17 March 2021
With the gazettement of the Industrial Relations (Amendment) Act 2020 (the “Amendment Act”) on 20 February 2020 and its partial coming into force on 1 January 2021, we now see a change in procedures relevant to representations for unfair dismissal claims at the Industrial Court (“IC”). The savings provision in the Amendment Act states that all unfair dismissal representations and proceedings filed before the coming into force of the Amendment Act will not be affected by its changes.
What do you, as an employer/employee, need to know in relation to the changes under the Amendment Act?
We set out below KEY-TAKEAWAYS on changes to the unfair dismissal representations and procedures: –
-
The Removal of the Minister “Filter” In The Reference of Unfair Dismissal Claims to the IC – Prior to this, the Minister of Human Resources had the discretion to refer unfair dismissal complaints to the IC and refuse to do so where he was of the view that the same was frivolous. However, the same no longer applies. With the Amendment Act, all unfair dismissal complaints from 1 January 2021 will be automatically referred by the Director-General of Industrial Relations (“Director-General”) to the IC where no settlement is reached during the conciliation process.
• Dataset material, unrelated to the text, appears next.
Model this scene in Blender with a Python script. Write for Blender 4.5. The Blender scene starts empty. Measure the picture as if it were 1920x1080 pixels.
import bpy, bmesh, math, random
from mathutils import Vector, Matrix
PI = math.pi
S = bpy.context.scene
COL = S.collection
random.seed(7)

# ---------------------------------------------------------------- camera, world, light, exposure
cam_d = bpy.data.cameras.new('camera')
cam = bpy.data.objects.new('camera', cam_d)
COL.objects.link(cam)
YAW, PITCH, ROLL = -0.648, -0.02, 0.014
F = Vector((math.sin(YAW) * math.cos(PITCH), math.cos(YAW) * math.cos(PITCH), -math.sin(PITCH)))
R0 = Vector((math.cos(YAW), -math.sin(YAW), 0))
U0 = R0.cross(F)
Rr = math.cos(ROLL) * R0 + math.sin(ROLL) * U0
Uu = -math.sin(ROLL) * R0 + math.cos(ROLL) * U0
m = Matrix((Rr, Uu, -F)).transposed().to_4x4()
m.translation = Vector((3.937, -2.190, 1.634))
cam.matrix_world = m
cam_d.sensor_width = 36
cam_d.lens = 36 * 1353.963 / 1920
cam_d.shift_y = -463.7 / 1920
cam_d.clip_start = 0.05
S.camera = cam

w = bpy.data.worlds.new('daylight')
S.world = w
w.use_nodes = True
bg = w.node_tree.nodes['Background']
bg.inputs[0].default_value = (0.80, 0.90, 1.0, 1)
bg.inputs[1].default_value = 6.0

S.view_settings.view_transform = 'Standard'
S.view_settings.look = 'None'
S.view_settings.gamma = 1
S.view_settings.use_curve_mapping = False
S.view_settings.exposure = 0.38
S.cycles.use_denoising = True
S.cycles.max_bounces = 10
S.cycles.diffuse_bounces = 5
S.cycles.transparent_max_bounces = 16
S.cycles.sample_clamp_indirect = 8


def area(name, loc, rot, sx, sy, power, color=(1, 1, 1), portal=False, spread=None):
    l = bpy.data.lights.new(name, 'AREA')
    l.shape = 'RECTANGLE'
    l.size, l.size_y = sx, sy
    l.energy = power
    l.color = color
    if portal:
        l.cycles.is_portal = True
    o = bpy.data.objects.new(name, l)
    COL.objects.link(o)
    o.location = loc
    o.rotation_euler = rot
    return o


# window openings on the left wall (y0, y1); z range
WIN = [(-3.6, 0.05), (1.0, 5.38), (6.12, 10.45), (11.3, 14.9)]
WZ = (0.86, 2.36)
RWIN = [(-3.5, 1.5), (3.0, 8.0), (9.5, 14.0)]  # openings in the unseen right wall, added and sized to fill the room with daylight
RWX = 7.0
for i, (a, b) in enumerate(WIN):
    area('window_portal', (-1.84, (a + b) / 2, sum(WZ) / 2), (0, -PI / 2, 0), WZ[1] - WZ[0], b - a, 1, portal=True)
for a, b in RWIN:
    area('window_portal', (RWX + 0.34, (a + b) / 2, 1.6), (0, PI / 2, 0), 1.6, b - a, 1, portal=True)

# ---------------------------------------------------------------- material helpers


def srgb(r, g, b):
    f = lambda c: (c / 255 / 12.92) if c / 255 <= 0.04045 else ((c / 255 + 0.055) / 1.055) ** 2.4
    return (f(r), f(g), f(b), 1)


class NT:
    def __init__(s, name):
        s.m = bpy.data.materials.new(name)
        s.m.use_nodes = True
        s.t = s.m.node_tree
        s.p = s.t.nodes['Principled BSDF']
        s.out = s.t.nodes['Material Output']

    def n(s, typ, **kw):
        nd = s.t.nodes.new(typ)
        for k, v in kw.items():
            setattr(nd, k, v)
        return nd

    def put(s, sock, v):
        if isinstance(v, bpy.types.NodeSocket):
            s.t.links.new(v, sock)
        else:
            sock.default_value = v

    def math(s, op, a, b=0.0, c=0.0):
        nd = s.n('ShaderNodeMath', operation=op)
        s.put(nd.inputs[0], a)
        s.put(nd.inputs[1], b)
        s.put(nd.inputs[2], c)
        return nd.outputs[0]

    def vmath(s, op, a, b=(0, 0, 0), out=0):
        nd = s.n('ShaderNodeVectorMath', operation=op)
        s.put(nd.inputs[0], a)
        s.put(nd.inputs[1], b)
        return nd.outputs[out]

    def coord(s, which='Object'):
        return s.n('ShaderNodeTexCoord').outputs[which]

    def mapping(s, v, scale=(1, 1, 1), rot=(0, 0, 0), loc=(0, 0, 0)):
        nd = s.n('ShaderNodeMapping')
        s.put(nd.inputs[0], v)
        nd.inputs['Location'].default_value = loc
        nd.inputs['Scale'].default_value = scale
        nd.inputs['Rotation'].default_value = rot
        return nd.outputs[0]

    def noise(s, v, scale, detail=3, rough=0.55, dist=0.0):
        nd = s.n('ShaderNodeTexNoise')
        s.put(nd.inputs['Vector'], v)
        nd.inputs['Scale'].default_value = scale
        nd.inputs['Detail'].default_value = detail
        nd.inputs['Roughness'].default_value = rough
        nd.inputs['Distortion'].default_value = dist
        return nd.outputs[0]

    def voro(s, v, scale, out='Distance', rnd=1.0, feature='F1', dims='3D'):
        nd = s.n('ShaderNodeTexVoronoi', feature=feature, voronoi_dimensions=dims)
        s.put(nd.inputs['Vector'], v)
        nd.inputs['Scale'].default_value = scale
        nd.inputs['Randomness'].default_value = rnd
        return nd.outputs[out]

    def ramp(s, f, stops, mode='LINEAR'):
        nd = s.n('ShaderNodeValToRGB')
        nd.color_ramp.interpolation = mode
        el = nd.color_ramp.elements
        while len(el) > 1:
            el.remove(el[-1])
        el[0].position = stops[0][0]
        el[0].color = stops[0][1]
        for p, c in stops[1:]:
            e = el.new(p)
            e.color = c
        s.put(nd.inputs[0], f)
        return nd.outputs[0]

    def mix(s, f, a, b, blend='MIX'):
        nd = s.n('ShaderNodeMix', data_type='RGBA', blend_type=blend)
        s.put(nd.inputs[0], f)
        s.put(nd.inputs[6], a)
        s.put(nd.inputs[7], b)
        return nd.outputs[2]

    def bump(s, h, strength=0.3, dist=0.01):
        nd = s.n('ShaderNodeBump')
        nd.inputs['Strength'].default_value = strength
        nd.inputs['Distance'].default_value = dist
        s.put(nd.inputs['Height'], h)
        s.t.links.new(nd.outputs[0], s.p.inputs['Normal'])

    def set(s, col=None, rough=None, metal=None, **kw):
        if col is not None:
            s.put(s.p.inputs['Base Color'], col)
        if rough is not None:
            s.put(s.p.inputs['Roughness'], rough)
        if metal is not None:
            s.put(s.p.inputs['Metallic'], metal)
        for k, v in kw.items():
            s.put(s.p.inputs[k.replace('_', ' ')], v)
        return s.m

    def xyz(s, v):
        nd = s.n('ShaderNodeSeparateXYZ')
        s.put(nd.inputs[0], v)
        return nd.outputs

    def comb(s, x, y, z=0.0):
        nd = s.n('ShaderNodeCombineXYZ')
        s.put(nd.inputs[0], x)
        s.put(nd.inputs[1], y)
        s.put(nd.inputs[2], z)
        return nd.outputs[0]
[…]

It appears now that ALL unfair dismissal complaints are subject to be tried by the IC if a settlement is not reached. This could mean an influx of cases at the IC, whether frivolous or not.
-
Claimant’s Death is NO Bar to the IC Proceedings – Previously, unfair dismissal claims were found to be personal actions, where the death of a Claimant employee would bring an end to his/her unfair dismissal proceedings. With the Amendment Act, the IC has the power to carry on with the hearing of the unfair dismissal claim despite the death of the Claimant. While the Amendment Act appears to now confer power on the IC to preserve a “dead man’s claim”, the main practical issue to this is the evidentiary element of having the testimony of the Claimant before the IC as the main witness in his own dismissal claim. It appears that even with the ability to continue proceedings despite the Claimant’s death, the reality of the same succeeding may see difficulty without his testimony.
-
High Court Can Appoint a Guardian Ad Litem for a Mentally Disabled Employee – The Amendment Act now allows an application to be made by the next-of-kin of a mentally disabled employee to the High Court to appoint a guardian ad-litem for the purpose of the unfair dismissal proceedings at the IC. Where the extent of such applications being allowed by the Court has yet to be seen, it appears that this process puts a third party guardian in the driver’s seat of unfair dismissal proceedings.
-
The New Appeal Procedures Against an IC Decision – Before the Amendment Act, any dissatisfaction towards the IC’s decision was subject to a judicial review application at the High Court. Now, for all claims from 1 January 2021 onwards, the Amendment Act provides that the same can be appealed to the High Court within 14 days from the date of grant of the award. The notable changes in this process are as follows:-
– Shorter time frame to lodge an appeal against the decision of the IC when under a judicial review application, an aggrieved party had 3 months do so.
– No leave is required to appeal to the High Court against an IC decision (unlike a judicial review application) but you may need leave to appeal to the Court of Appeal depending on the value of the claim.
– Parties are deprived of the opportunity to appeal to the Federal Court where much of the employment law development and landscape in Malaysia has been handed down by the apex court over the years.
– With an appeal being by way of a rehearing, parties may be allowed to adduce fresh evidence (if allowed by the High Court), where the judicial review process was more stringent in its requirements.
– While there is no express bar to judicial review applications being filed, it is likely that the High Court may not entertain the same where there exist new appeal procedures in place, and applicants may need to show they have exhausted all other measures before resorting to a judicial review application.
-
The IC Can Now Award Compensation to the Claimant’s Next-Of-Kin – Stemming from the ability to now proceed with unfair dismissal claims despite the Claimant’s death, the IC is now able to award back wages or compensation in lieu of, or both, to the next-of-kin of the deceased Claimant.
-
Harsher Penalties Towards Employers: Imposition of Interest and Higher Fines – The IC will now have the power to impose interest at the rate of up to 8% per annum to an award commencing from the 31st day of the award. Further, the penalty for non-compliance with an award has now been increased to a fine of up to RM50,000.00.
-
Other Key-Takeaways:
– Certain Employees of Statutory Bodies Entitled to Bring Unfair Dismissal Claims to the IC – Previously, unfair dismissal claims were not extended to government and statutory body employees. Now, the Amendment Act confers an entitlement to employees of statutory bodies under certain situations to bring such claims.
– Abolishment of Imprisonment for Strikes, picketing and lock-outs – The punishment of imprisonment for illegal picketing and strikes have been abolished. While this may showcase a step in the Malaysian industrial relations landscape in favour of the trade unions’ rights to freedom of speech and expression, the fine for such illegal acts have been increased from RM1,000.00 to RM5,000.00 which may counter-act against such intended change.